At that point, the team realized it would need a snubbing unit for the final work in killing the well. The team brought in a snubbing unit and obtained a BOP from a rental company. The teams' rapid response would save valuable time and costs for the clients. This turnkey solution offered a perfect fit for this particular project.
After controlling the flow of hydrocarbons to the surface, the team members decided they had to rebuild the entire location, converting it from a wreckage site to a workable pad. They used parts of the original rig to build a substructure that would eventually support the snubbing unit being mobilized. They built anchors on location and brought in an army of support, including clean-up crews, surveyors, equipment operators, welders, safety support technicians, rig crews and customer representatives for the site preparation.
Site cleanup and preparation was completed when the snubbing crew arrived at Neiva July 27, 2000, and the team completed rig up in 7 days. A national transportation strike delayed the project 1 day.
The team finished testing in another day and a half. It made the first trip in the hole Aug. 7, 2000, with a spear mandrel and no seals or slips to a depth of 323 ft (99 m), tagging the top of the 31/2-in. tubing.
Seals and spacers, but no slips, were installed on the spear, and the casing was engaged 3 ft to 4 ft (1 m to 1.2 m) below the wellhead. The team recorded a pumping schedule for 4 days. It filled the well and pulled the seals from the casing. The well was stable.
With data recorded during the pumping schedule into the casing and from the trip out of the hole with the tubing, team members decided they could stabilize the well with a kill string run into to the well to a depth of 8,000 ft (2,440 m).
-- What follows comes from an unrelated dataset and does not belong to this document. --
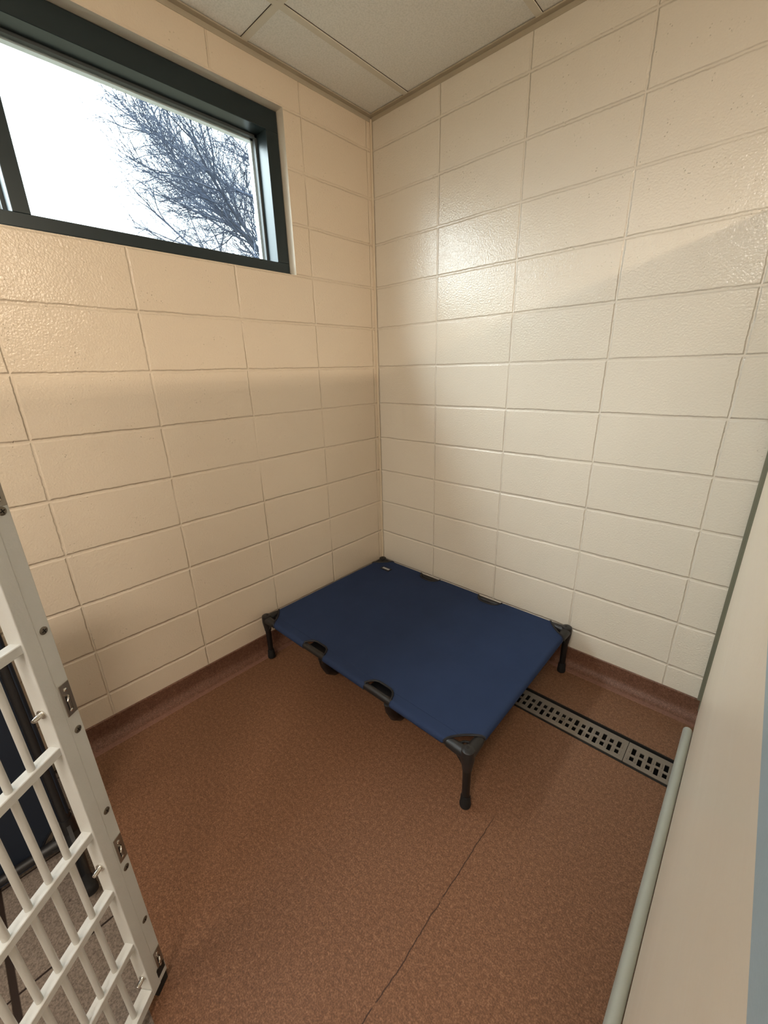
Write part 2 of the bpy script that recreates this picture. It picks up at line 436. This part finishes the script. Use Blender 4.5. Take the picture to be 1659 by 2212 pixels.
# outside: eave and ground
bm = bmesh.new(); box(bm, -0.42, -T, YB-0.8, 0.8, 2.86, 2.96); box(bm, -0.45, -0.42, YB-0.8, 0.8, 2.84, 2.99)
tag(obj('trim_4', bm, M_eave), 'white roof eave outside above the window', 'trim', kind='structure')
bm = bmesh.new(); box(bm, -60, -T, -60, 60, -0.45, -0.30)
tag(obj('ground', bm, M_ground), 'winter grass outside the building', 'ground', kind='structure')

# ------------------------------------------------------------------ window
def window(name, label, y0, y1, mulls):
    w = thing(name, label, 'window', (0, (y0+y1)/2, WZ0), kind='structure')
    cy, cz = (y0+y1)/2, WZ0
    def part(nm, bm, m, parent=w):
        for v in bm.verts: v.co -= Vector((0, cy, cz))
        return obj(nm, bm, m, parent)
    XF, XB = -0.040, -0.150
    bw, rw, tw = 0.050, 0.064, 0.078
    # outer frame as ring with a small step
    bm = bmesh.new()
    def rails(a, b, c, d, xf, xb, lb, rt, lt, bt, up):
        box(bm, xb, xf, a, b, c, c+bt); box(bm, xb, xf, a, b, d-up, d)
        box(bm, xb, xf, a, a+lt, c+bt, d-up); box(bm, xb, xf, b-rt, b, c+bt, d-up)
    rails(y0, y1, WZ0, WZ1, XF-0.006, XB, 0, rw*0.5, rw*0.5, bw*0.5, tw*0.4)
    rails(y0+0.004, y1-0.006, WZ0+0.003, WZ1-0.006, XF, XB+0.01, 0, rw-0.006, rw-0.006, bw-0.003, tw-0.006)
    box(bm, XF-0.004, XF+0.004, y0, y1, WZ0+0.001, WZ0+0.012)
    bevel(bm, 0.0015, 1)
    part('window_frame', bm, M_frame)
    for m in mulls:
        bm = bmesh.new(); box(bm, XB+0.008, XF-0.002, m-0.022, m+0.022, WZ0+bw, WZ1-tw); bevel(bm, 0.0015, 1)
        part('mullion', bm, M_frame)
    edges = [y0+rw]+[v for m in mulls for v in (m-0.022, m+0.022)]+[y1-rw]
    for a, b in zip(edges[::2], edges[1::2]):
        c, d = WZ0+bw, WZ1-tw
        bm = bmesh.new(); box(bm, -0.136, -0.130, a, b, c, d)
        pn = part('glass_pane', bm, M_glass)
        bm = bmesh.new()
        for (p, q, r, s_) in ((a, b, c, c+0.006), (a, b, d-0.010, d), (a, a+0.007, c, d), (b-0.010, b, c, d)):
            box(bm, -0.1295, -0.112, p, q, r, s_)
        part('glazing_gasket', bm, M_gasket)
        bm = bmesh.new()
        for (p, q, r, s_) in ((a, b, d-0.015, d), (b-0.017, b, c, d)):
            box(bm, -0.16, -0.1365, p, q, r, s_)
        part('glazing_bead', bm, M_bead)
    return w
window('window_1', 'high dark framed window with the bare tree behind its glass', WIN1[0], WIN1[1], [-1.488])
window('window_2', 'second dark framed window further along the corridor', WIN2[0], WIN2[1], [])

# ------------------------------------------------------------------ divider
PX = 1.767; PY1 = -1.90
d = thing('kennel_divider', 'tall cream panel partition with grey rails along the right side', 'partition', (PX, -0.95, 0))
def dp(nm, bm, m, smooth=False):
    for v in bm.verts: v.co -= Vector((PX, -0.95, 0))
    return obj(nm, bm, m, d, smooth)
dp('lower_panel', bbox(PX, PX+0.024, PY1, -0.004, 0.012, 1.208, 0.001), M_panel)
dp('upper_panel', bbox(PX, PX+0.024, PY1, -0.004, 1.236, 1.862, 0.001), M_panel)
dp('middle_rail', bbox(PX-0.002, PX+0.026, PY1, -0.0035, 1.206, 1.238, 0.001), M_rail)
dp('top_rail', bbox(PX-0.002, PX+0.026, PY1, -0.0035, 1.850, 1.872, 0.001), M_rail)
bm = bmesh.new(); box(bm, PX-0.014, PX-0.001, -0.010, 0.0, 0.10, 1.872); box(bm, PX-0.003, PX+0.0, -0.024, -0.010, 0.06, 1.205)
dp('wall_channel', bm, M_chan)
bm = bmesh.new()
prof = []
for k in range(13):
    a = math.radians(180*k/12); prof.append((PX-0.0005-0.016+0.016*math.cos(a)*1.0, 0.004+0.020*math.sin(a)))
prof = [(PX-0.0005, 0.0)]+prof+[(PX-0.0325, 0.0)]
A = [bm.verts.new((x, -0.100, z)) for x, z in prof]; B = [bm.verts.new((x, PY1, z)) for x, z in prof]
for i in range(len(prof)-1): bm.faces.new((A[i], A[i+1], B[i+1], B[i]))
bm.faces.new(A); bm.faces.new(B[::-1]); bmesh.ops.recalc_face_normals(bm, faces=bm.faces[:])
dp('bottom_bullnose', bm, M_bull, True)

# ------------------------------------------------------------------ drain
dr = thing('trench_drain', 'long slotted metal floor drain running under the cot', 'drain', (0.9, -0.354, 0))
def rp(nm, bm, m, parent=dr):
    for v in bm.verts: v.co -= Vector((0.9, -0.354, 0))
    return obj(nm, bm, m, parent)
bm = bmesh.new(); X1 = 2.07
for (y0, y1) in ((DY0, DY0+0.006), (DY1-0.006, DY1)):
    box(bm, DX0, X1, y0, y1, -0.14, 0.0015)
box(bm, DX0, X1, DY0, DY1, -0.16, -0.14); box(bm, DX0, DX0+0.006, DY0, DY1, -0.14, 0.0)
box(bm, X1, XR, DY0, DY1, -0.16, -0.001)
for (y0, y1) in ((DY0+0.006, DY0+0.020), (DY1-0.020, DY1-0.006)):
    box(bm, DX0, X1, y0, y1, -0.05, -0.022)
rp('channel', bm, M_pit)
def grate(x0, x1, mid):
    """slotted plate between x0 and x1, slots long and short in turn, mirrored about mid"""
    bm = bmesh.new(); zt, zb = -0.001, -0.0045
    y0, y1 = -0.4105, -0.3005
    rows = [(-0.3785, 0), (-0.340, 1)]
    pitch = 0.02645
    cuts = []
    n = int(round((x1-x0)/pitch))
    for cy, ph in rows:
        for k in range(1, n):
            x = x1-k*pitch-0.0
            lng = (k % 2 == (0 if ph == 0 else 1))
            near = abs(k-n/2) <= 1.2
            if near: lng = False
            hl = 0.0170 if lng else 0.0108
            cuts.append((x-0.0068, x+0.0068, cy-hl, cy+hl))
    xs = sorted({x0, x1, *[c[0] for c in cuts], *[c[1] for c in cuts]})
    ys = sorted({y0, y1, *[c[2] for c in cuts], *[c[3] for c in cuts]})
    cache = {}
    def V(x, y, z):
        k = (round(x, 5), round(y, 5), z)
        if k not in cache: cache[k] = bm.verts.new((x, y, z))
        return cache[k]
    def cell(i, j):
        if i < 0 or j < 0 or i >= len(xs)-1 or j >= len(ys)-1: return False
        x, y = (xs[i]+xs[i+1])/2, (ys[j]+ys[j+1])/2
        return not any(c[0] < x < c[1] and c[2] < y < c[3] for c in cuts)
    for i in range(len(xs)-1):
        for j in range(len(ys)-1):
            if not cell(i, j): continue
            a, b, c_, d_ = xs[i], xs[i+1], ys[j], ys[j+1]
            bm.faces.new([V(a, c_, zt), V(b, c_, zt), V(b, d_, zt), V(a, d_, zt)])
            for (di, dj, p, q) in ((-1, 0, (a, d_), (a, c_)), (1, 0, (b, c_), (b, d_)), (0, -1, (a, c_), (b, c_)), (0, 1, (b, d_), (a, d_))):
                if not cell(i+di, j+dj):
                    bm.faces.new([V(*p, zb), V(*q, zb), V(*q, zt), V(*p, zt)])
    # raised beads between the slots
    for cy, ph in rows:
        for k in range(0, n):
            x = x1-(k+0.5)*pitch
            tube(bm, [(x, cy-0.012, zt-0.0012), (x, cy+0.012, zt-0.0012)], 0.0030, 6)
    bmesh.ops.recalc_face_normals(bm, faces=bm.faces[:])
    g = rp('grate', bm, M_grate)
    bm = bmesh.new(); lathe(bm, [(0.0085, -0.002), (0.0085, 0.0008), (0.006, 0.0012), (0.0045, -0.0005)], ((x0+x1)/2, -0.3575, 0), 16)
    rp('screw', bm, M_screw, g)
for x1 in (2.065, 1.5905, 1.1145, 0.6385):
    xa = max(x1-0.474, DX0+0.01)
    grate(xa, x1-0.0015, None)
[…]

Once the well was stabilized, the crews began breaking down equipment. The recovery operation was a success, and the operator put the well back in production. The Colombian citizens were able to ensure the safety of the environment and the quality of the drinking water from the nearby river. Environmental agencies were able to see the size and scope of the emergency and the care that was placed by the customer and the team of experts to protect Colombia's land from pollution.
"We didn't choose the easiest or quickest course of action for controlling this well emergency - we chose the best," Thompson said. "When you work on-site and realize that an entire community is counting on you to protect their water supply, you make it your priority. We left Colombia knowing that there wasn't anything more that we could have done to ensure the integrity of the site location. We are grateful to the company who called us to take part in this unique project and to the crews who worked hard at our side to protect the land."